Give again, word for word, each line from the top of the listing through the line that holds "o.location = (x, y, 0);".

**Data entries**.
◇ ◇ ◇ ◇

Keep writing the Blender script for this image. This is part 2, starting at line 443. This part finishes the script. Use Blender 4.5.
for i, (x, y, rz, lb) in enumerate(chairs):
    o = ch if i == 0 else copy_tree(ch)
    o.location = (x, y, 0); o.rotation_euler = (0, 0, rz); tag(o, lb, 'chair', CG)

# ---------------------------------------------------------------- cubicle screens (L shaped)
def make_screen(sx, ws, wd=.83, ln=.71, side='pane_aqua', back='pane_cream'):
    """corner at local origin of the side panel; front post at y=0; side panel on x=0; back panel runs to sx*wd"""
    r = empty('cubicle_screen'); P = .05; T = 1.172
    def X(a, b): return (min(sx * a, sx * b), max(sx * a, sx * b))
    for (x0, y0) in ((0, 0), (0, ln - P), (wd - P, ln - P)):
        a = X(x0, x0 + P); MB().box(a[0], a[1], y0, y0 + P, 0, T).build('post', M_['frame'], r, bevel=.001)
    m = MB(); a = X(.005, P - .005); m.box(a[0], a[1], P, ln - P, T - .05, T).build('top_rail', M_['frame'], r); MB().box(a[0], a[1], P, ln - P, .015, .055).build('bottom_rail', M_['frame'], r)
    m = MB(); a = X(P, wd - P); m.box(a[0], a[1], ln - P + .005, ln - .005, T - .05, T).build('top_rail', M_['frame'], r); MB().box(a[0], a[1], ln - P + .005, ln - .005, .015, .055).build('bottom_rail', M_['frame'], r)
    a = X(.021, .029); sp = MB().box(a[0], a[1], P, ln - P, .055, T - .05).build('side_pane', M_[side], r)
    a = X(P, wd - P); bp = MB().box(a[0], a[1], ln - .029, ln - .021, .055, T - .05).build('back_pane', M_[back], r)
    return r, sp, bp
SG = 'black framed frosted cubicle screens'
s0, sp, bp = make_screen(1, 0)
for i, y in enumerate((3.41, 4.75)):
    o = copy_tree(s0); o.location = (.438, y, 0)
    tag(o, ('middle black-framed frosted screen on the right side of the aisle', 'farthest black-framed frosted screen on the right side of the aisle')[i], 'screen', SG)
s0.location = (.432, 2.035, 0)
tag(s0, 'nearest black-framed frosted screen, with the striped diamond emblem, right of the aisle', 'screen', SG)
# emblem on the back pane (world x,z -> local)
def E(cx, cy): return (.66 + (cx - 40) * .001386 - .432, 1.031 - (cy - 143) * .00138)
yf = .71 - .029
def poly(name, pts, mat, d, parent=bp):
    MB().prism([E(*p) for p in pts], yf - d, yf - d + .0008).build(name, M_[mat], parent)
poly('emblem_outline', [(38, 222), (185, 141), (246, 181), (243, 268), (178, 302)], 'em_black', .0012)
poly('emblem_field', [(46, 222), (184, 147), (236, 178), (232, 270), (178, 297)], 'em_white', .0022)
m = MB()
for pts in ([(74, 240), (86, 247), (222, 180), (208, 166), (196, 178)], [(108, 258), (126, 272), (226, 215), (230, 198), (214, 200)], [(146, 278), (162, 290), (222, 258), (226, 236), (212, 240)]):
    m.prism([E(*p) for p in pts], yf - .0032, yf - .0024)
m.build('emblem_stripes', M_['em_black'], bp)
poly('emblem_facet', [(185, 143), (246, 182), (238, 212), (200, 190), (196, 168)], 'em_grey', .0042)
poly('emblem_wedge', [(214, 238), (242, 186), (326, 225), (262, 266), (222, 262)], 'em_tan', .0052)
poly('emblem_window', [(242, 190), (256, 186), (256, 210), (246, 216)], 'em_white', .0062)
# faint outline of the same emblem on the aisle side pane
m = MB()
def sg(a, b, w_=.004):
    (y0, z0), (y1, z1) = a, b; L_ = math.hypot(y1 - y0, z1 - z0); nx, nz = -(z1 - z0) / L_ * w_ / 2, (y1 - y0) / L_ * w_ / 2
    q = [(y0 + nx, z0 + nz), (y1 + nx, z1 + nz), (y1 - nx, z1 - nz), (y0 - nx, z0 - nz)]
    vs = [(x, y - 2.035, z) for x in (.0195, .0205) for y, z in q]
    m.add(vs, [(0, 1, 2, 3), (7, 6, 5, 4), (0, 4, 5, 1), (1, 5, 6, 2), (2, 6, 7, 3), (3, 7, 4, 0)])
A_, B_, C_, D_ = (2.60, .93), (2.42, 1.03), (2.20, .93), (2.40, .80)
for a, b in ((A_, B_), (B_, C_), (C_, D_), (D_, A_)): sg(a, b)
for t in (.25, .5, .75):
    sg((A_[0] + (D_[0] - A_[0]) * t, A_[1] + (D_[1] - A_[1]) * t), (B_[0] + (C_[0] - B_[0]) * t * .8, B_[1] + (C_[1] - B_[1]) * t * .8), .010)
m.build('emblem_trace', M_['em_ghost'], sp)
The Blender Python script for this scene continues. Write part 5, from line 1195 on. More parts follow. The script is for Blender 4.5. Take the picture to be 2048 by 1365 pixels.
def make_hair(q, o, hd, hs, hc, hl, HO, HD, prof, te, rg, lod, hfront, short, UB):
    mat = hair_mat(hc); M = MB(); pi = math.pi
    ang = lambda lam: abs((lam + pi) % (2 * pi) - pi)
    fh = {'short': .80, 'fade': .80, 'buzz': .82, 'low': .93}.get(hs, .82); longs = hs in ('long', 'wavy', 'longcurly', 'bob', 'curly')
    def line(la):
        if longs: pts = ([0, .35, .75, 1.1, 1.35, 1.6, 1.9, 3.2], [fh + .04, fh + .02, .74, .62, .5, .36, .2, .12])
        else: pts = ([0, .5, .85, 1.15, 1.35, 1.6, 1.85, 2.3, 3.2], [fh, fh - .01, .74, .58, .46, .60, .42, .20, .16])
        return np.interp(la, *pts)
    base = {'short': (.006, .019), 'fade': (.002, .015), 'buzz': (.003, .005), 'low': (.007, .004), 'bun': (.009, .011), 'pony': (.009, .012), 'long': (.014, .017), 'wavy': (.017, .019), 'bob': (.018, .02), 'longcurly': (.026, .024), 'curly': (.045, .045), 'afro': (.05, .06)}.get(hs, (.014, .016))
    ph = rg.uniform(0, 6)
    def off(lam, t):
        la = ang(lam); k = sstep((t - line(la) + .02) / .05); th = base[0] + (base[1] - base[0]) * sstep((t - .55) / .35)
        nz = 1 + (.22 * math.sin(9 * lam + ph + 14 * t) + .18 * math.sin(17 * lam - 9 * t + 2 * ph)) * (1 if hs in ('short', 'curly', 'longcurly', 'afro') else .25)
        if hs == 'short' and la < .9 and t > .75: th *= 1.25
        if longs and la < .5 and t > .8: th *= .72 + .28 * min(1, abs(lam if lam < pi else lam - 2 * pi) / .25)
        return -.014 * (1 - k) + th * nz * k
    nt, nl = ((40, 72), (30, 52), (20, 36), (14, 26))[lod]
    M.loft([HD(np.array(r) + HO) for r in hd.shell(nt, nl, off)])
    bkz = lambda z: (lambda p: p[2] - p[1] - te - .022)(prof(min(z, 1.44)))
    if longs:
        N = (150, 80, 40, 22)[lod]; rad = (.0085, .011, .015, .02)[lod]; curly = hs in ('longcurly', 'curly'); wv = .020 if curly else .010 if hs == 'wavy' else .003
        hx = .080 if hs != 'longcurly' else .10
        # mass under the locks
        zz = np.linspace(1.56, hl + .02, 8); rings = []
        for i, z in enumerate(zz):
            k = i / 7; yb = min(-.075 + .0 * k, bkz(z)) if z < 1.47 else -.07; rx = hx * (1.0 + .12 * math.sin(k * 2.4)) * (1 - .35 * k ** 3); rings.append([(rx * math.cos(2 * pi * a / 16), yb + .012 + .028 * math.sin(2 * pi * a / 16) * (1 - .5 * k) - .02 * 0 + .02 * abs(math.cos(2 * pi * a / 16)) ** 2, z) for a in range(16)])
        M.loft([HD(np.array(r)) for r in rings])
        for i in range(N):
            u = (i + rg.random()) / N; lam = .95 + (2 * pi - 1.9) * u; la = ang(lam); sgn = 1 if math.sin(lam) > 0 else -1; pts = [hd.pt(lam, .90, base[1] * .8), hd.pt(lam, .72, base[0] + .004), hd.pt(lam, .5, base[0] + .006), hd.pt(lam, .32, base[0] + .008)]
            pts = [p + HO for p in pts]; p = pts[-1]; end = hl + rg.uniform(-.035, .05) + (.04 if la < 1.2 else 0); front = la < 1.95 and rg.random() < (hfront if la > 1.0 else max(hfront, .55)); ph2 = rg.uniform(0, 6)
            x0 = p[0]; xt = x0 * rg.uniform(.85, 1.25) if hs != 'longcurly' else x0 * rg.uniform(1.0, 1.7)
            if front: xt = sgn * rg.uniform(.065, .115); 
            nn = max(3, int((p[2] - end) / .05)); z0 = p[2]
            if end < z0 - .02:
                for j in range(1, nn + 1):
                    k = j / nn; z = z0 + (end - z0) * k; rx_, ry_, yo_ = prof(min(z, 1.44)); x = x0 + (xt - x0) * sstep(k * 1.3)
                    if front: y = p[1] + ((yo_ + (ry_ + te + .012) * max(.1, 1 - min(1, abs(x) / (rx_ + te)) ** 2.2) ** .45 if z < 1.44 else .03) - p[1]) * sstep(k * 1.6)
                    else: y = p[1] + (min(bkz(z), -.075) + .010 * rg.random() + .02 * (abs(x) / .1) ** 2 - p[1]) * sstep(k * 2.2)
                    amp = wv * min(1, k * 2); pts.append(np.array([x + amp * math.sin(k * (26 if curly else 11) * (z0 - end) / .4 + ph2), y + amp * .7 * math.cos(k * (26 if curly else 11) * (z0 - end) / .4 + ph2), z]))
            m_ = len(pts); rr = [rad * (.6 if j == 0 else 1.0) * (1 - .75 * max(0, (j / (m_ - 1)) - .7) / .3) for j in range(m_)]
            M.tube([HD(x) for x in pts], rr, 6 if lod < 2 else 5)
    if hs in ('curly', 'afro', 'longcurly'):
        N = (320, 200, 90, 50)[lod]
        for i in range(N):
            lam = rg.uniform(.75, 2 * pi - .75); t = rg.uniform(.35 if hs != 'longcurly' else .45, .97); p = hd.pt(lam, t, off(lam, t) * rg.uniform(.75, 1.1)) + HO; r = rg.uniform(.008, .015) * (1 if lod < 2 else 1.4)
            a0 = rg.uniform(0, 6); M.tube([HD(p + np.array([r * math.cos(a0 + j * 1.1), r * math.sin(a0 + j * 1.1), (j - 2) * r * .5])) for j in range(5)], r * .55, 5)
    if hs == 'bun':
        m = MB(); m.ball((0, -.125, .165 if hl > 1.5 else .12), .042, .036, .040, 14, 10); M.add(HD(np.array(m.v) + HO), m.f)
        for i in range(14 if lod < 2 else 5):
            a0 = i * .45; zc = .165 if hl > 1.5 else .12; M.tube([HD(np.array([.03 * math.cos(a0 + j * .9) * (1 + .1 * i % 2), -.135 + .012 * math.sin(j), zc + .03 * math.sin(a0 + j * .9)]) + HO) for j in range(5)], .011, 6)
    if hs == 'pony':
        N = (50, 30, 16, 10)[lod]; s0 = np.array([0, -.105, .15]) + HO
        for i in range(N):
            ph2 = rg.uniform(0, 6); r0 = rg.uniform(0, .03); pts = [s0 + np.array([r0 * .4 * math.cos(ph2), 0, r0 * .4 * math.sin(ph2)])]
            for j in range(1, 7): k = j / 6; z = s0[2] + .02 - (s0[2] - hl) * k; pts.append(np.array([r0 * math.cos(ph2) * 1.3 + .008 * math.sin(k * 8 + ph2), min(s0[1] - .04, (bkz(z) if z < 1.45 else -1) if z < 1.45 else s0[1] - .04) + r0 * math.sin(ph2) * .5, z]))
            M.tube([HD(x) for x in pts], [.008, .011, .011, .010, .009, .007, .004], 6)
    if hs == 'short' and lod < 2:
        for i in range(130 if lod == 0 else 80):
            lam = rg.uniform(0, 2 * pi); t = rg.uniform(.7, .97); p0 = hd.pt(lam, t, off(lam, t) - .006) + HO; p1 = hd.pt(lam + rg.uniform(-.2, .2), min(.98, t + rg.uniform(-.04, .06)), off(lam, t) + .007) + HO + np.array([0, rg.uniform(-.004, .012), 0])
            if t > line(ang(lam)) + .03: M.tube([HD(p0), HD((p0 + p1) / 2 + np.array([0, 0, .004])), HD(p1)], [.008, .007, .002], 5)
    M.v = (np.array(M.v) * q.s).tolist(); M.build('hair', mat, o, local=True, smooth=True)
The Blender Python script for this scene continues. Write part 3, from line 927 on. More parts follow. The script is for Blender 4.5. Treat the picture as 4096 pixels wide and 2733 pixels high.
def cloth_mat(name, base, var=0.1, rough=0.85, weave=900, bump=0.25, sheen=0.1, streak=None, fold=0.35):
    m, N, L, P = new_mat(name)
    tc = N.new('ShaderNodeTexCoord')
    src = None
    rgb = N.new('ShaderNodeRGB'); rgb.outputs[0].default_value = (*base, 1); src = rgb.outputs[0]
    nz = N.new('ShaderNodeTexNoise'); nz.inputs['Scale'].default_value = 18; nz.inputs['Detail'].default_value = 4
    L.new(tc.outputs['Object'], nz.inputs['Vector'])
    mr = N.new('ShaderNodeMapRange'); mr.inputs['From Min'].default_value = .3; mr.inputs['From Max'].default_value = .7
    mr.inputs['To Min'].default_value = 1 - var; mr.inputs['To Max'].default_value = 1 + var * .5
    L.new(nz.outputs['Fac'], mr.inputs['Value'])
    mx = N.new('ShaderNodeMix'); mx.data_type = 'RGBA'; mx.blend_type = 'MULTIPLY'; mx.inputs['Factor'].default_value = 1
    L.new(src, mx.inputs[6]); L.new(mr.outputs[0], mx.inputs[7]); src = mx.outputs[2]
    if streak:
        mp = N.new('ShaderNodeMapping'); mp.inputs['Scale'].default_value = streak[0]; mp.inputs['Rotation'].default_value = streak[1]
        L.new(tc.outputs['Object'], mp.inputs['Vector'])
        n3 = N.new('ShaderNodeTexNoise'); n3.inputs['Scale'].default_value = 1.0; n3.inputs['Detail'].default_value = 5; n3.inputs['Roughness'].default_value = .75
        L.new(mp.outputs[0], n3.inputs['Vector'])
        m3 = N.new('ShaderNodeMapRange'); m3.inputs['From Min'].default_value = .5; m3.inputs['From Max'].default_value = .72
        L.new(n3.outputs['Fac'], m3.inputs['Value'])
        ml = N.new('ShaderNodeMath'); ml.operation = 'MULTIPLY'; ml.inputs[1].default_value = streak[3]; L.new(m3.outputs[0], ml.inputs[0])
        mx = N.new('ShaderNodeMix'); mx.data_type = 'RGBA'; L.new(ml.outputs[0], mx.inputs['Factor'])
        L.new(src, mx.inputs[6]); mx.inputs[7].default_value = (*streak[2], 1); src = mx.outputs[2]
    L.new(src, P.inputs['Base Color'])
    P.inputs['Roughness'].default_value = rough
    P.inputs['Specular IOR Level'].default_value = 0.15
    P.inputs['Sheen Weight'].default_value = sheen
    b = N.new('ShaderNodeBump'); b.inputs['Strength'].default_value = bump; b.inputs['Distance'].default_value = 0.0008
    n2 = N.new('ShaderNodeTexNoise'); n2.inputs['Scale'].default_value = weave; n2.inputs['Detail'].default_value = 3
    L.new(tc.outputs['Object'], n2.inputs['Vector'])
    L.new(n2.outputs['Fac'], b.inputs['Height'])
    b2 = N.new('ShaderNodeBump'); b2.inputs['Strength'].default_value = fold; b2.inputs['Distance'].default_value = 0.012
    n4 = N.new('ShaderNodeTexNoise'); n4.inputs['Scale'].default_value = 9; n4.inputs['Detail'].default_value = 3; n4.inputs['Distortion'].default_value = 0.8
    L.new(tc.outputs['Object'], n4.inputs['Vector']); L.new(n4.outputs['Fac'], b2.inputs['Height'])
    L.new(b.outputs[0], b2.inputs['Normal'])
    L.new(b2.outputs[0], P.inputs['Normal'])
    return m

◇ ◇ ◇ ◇

**Response to the task**.
Keep writing the Blender script for this image. This is part 2, starting at line 443. This part finishes the script. Use Blender 4.5.
for i, (x, y, rz, lb) in enumerate(chairs):
    o = ch if i == 0 else copy_tree(ch)
    o.location = (x, y, 0); o.rotation_euler = (0, 0, rz); tag(o, lb, 'chair', CG)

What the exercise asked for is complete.